The text says, “When they all saw this, they began to grumble, saying, “He has gone to stay at the house of a sinner.” But Zacchaeus stood there and said to the Lord, “Behold, half of my possessions, Lord, I shall give to the poor, and if I have extorted anything from anyone I shall repay it four times over.” And Jesus said to him, “Today salvation has come to this house because this man too is a descendant of Abraham. For the Son of Man has come to seek and to save what was lost.”
This story from the Gospel of Luke’s is a fulfillment of what we heard read from the book of Wisdom today: “But you have mercy on all, because you can do all things; and you overlook people’s sins that they may repent. For you love all things that are and loathe nothing that you have made; for what you hated, you would not have fashioned.” Is not that man Zacchaeus? Zacchaeus running ahead of the crowd and climbing a tree, just to see Jesus, is that not a fulfillment of what the Apostle a called a good purpose and effort of faith, and did not God powerfully bless his good purpose and effort of faith by making Zacchaeus worthy of his being called down from the tree by Jesus, regardless of those who questioned his heart?

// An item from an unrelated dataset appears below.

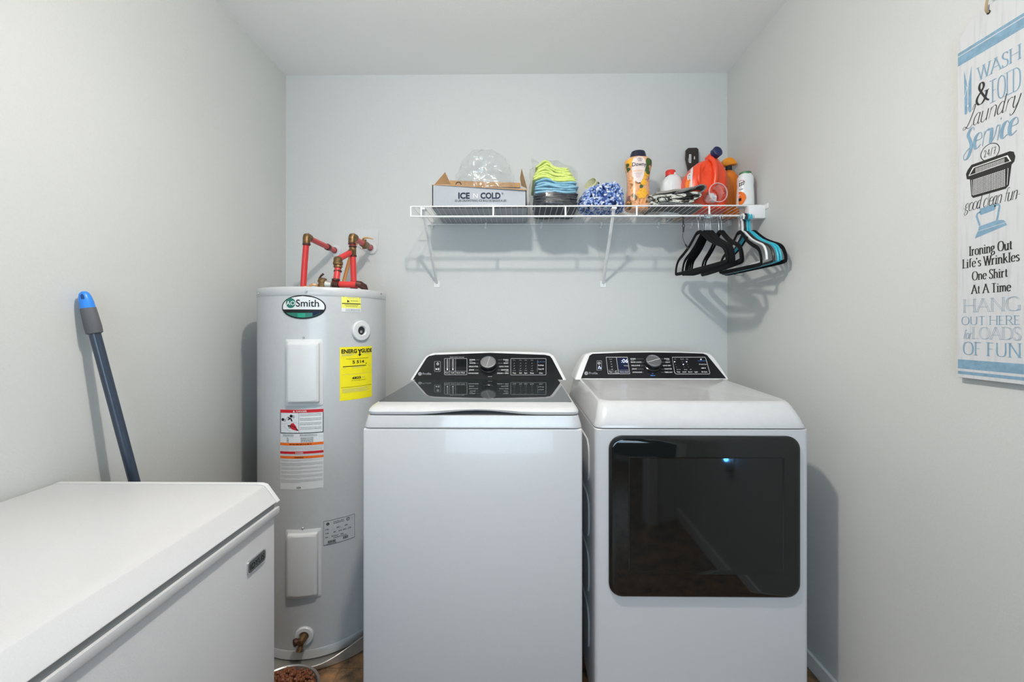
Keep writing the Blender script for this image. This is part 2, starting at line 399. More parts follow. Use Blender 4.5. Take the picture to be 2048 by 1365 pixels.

For this reason, I pray that you become as excited as Zacchaeus just to see Jesus at the Holy Mass. I hope that your heart runs to the front of the nave. I hope that your soul yearns to climb so high that you never miss a glimpse of the Holy Eucharist.
The liturgy of the Holy Mass is the one thing on earth that proposes to powerfully bring to fulfillment every good purpose and every effort of faith through the Holy Eucharist. Through its litany of prayers and confessions, it is the liturgy of the Holy Mass that prepares us to make us worthy of our calling. The Holy Mass that is one unceasing sign from God that He will having mercy, preserve, and Passover His children who turn to Him with humble and contrite hearts.
This is just one way how the readings at Mass this Sunday connect to the liturgy and how the liturgy is forming us how to live our lives in the world. Be in the world what you have received through the liturgy.